**INFORMATION SHOWN:**
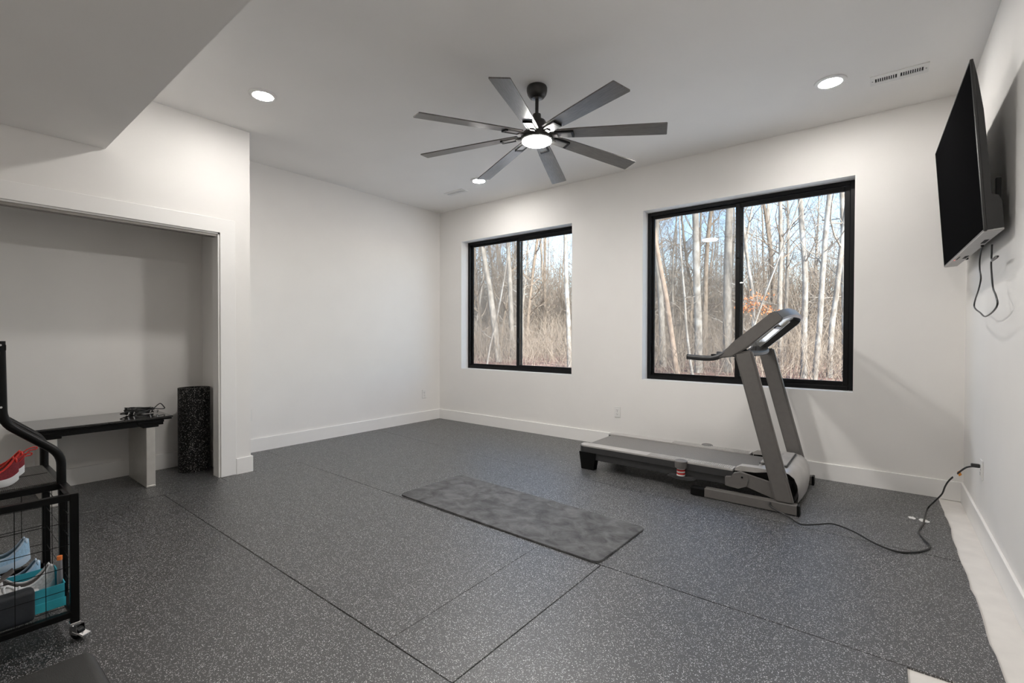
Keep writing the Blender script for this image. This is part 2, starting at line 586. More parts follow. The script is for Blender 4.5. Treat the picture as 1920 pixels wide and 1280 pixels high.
# ------------------------------------------------------------------ windows
def ring(mb, x0, x1, z0, z1, w, y0, y1, wb=None, wt=None):
    wb = wb or w
    wt = wt or w
    mb.bbox((x0, y0, z0), (x0 + w, y1, z1), 0.003, 1)
    mb.bbox((x1 - w, y0, z0), (x1, y1, z1), 0.003, 1)
    mb.bbox((x0 + w, y0, z0), (x1 - w, y1, z0 + wb), 0.003, 1)
    mb.bbox((x0 + w, y0, z1 - wt), (x1 - w, y1, z1), 0.003, 1)
for i, (a, b) in enumerate(WIN):
    root = struct(empty('window_%d' % (i + 1), ((a + b) / 2, YF, WZ0)))
    def bld(mb, name, m):
        mb.v = [(x - (a + b) / 2, y - YF, z - WZ0) for x, y, z in mb.v]
        return mb.build(name, m, root)
    mid = (a + b) / 2
    mb = MB(); ring(mb, a, b, WZ0, WZ1, 0.036, YF, YO)
    bld(mb, 'frame', BLACKV)
    mb = MB(); ring(mb, a + 0.036, mid + 0.030, WZ0 + 0.036, WZ1 - 0.036, 0.022, YF + 0.040, YF + 0.066, wb=0.026, wt=0.026)
    bld(mb, 'sash', BLACKV)
    mb = MB(); ring(mb, mid - 0.030, b - 0.036, WZ0 + 0.044, WZ1 - 0.040, 0.040, YF + 0.010, YF + 0.038, wb=0.030, wt=0.042)
    s2 = bld(mb, 'sash', BLACKV)
    mb = MB().box((a + 0.036, YF + 0.006, WZ0 + 0.036), (b - 0.036, YF + 0.010, WZ0 + 0.046))
    mb.box((a + 0.036, YF + 0.058, WZ1 - 0.046), (b - 0.036, YF + 0.062, WZ1 - 0.036))
    bld(mb, 'track_rail', BLACKV)
    bld(MB().box((a + 0.058, YF + 0.050, WZ0 + 0.060), (mid + 0.010, YF + 0.054, WZ1 - 0.060)), 'pane', GLASS)
    bld(MB().box((mid + 0.008, YF + 0.022, WZ0 + 0.072), (b - 0.074, YF + 0.026, WZ1 - 0.080)), 'pane', GLASS)
    bld(MB().box((a + 0.040, YF + 0.0735, WZ0 + 0.040), (mid + 0.012, YF + 0.0745, WZ1 - 0.040)), 'insect_screen', SCREEN)
    for zz in (1.12, 1.95):
        mb = MB().bbox((mid - 0.016, YF - 0.006, zz - 0.035), (mid + 0.006, YF + 0.012, zz + 0.035), 0.004, 2)
        mb.bbox((mid - 0.008, YF - 0.020, zz - 0.02), (mid + 0.002, YF - 0.004, zz + 0.012), 0.003, 2)
        bld(mb, 'latch', BLACKV)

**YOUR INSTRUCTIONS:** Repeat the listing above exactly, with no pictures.

**TASK RESPONSE:**
Keep writing the Blender script for this image. This is part 2, starting at line 586. More parts follow. The script is for Blender 4.5. Treat the picture as 1920 pixels wide and 1280 pixels high.
# ------------------------------------------------------------------ windows
def ring(mb, x0, x1, z0, z1, w, y0, y1, wb=None, wt=None):
    wb = wb or w
    wt = wt or w
    mb.bbox((x0, y0, z0), (x0 + w, y1, z1), 0.003, 1)
    mb.bbox((x1 - w, y0, z0), (x1, y1, z1), 0.003, 1)
    mb.bbox((x0 + w, y0, z0), (x1 - w, y1, z0 + wb), 0.003, 1)
    mb.bbox((x0 + w, y0, z1 - wt), (x1 - w, y1, z1), 0.003, 1)
for i, (a, b) in enumerate(WIN):
    root = struct(empty('window_%d' % (i + 1), ((a + b) / 2, YF, WZ0)))
    def bld(mb, name, m):
        mb.v = [(x - (a + b) / 2, y - YF, z - WZ0) for x, y, z in mb.v]
        return mb.build(name, m, root)
    mid = (a + b) / 2
    mb = MB(); ring(mb, a, b, WZ0, WZ1, 0.036, YF, YO)
    bld(mb, 'frame', BLACKV)
    mb = MB(); ring(mb, a + 0.036, mid + 0.030, WZ0 + 0.036, WZ1 - 0.036, 0.022, YF + 0.040, YF + 0.066, wb=0.026, wt=0.026)
    bld(mb, 'sash', BLACKV)
    mb = MB(); ring(mb, mid - 0.030, b - 0.036, WZ0 + 0.044, WZ1 - 0.040, 0.040, YF + 0.010, YF + 0.038, wb=0.030, wt=0.042)
    s2 = bld(mb, 'sash', BLACKV)
    mb = MB().box((a + 0.036, YF + 0.006, WZ0 + 0.036), (b - 0.036, YF + 0.010, WZ0 + 0.046))
    mb.box((a + 0.036, YF + 0.058, WZ1 - 0.046), (b - 0.036, YF + 0.062, WZ1 - 0.036))
    bld(mb, 'track_rail', BLACKV)
    bld(MB().box((a + 0.058, YF + 0.050, WZ0 + 0.060), (mid + 0.010, YF + 0.054, WZ1 - 0.060)), 'pane', GLASS)
    bld(MB().box((mid + 0.008, YF + 0.022, WZ0 + 0.072), (b - 0.074, YF + 0.026, WZ1 - 0.080)), 'pane', GLASS)
    bld(MB().box((a + 0.040, YF + 0.0735, WZ0 + 0.040), (mid + 0.012, YF + 0.0745, WZ1 - 0.040)), 'insect_screen', SCREEN)
    for zz in (1.12, 1.95):
        mb = MB().bbox((mid - 0.016, YF - 0.006, zz - 0.035), (mid + 0.006, YF + 0.012, zz + 0.035), 0.004, 2)
        mb.bbox((mid - 0.008, YF - 0.020, zz - 0.02), (mid + 0.002, YF - 0.004, zz + 0.012), 0.003, 2)
        bld(mb, 'latch', BLACKV)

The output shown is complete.